Imstillworking gives a really detailed explanation of the different preservation methods that were used in the past, in the absence of refrigeration to store eggs. She also covers salmonella in eggs. egg bloom, the conditions under which chickens lay well, etc. at length.
A boxbike (bakfiets) is a kind of cargo bike popularized in the Netherlands. They can be a really useful way to get around — and to move your stuff around – but they are also very expensive to buy (prices are in the thousands).
S/he writes “I started this over two weeks ago and spent $50 total [my emphasis]. It took 2 complete bikes and one old long-john project bike to complete it. Many parts were re-purposed. Cantilever brake bosses were used for the steering linkage along with go-kart heim joints.”
Judy Alexander in Port Townsend, Washington (a city of 9,000 people about 40 miles north of Seattle) talks about how and what she’s been growing and gives us a tour. I found the rainwater/rain barrel irrigation system she and her brother rigged really interesting.
Wardeh Harmon (Gnowfglins) in southwestern Oregon makes sour cream for her family and soured (clabbered) milk for her chickens and dog from raw milk she gets from the family cow.

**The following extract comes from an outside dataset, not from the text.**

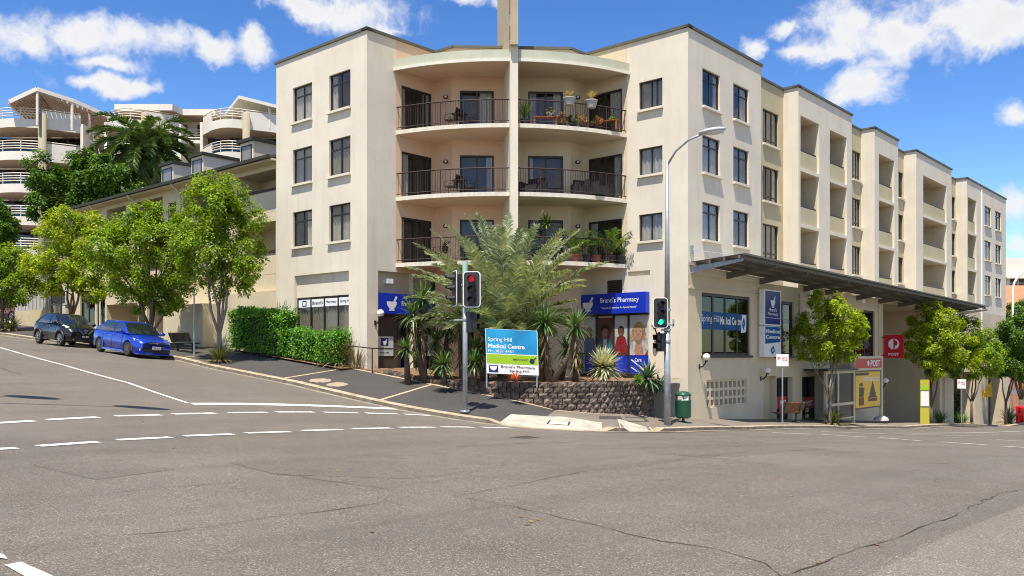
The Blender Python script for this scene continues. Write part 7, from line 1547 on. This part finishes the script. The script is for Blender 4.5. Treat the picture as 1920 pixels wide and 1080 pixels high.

She writes, “We get around 4 gallons of milk per day from our Jersey cow. For our family, this is plenty to make cheese, butter, kefir, ice cream and more — plus we have some to share with friends AND some to clabber (spontaneously sour) for the chickens and dog. I figured out a really easy way to get both clabber for the chickens and sour cream for us, with hardly any work at all.”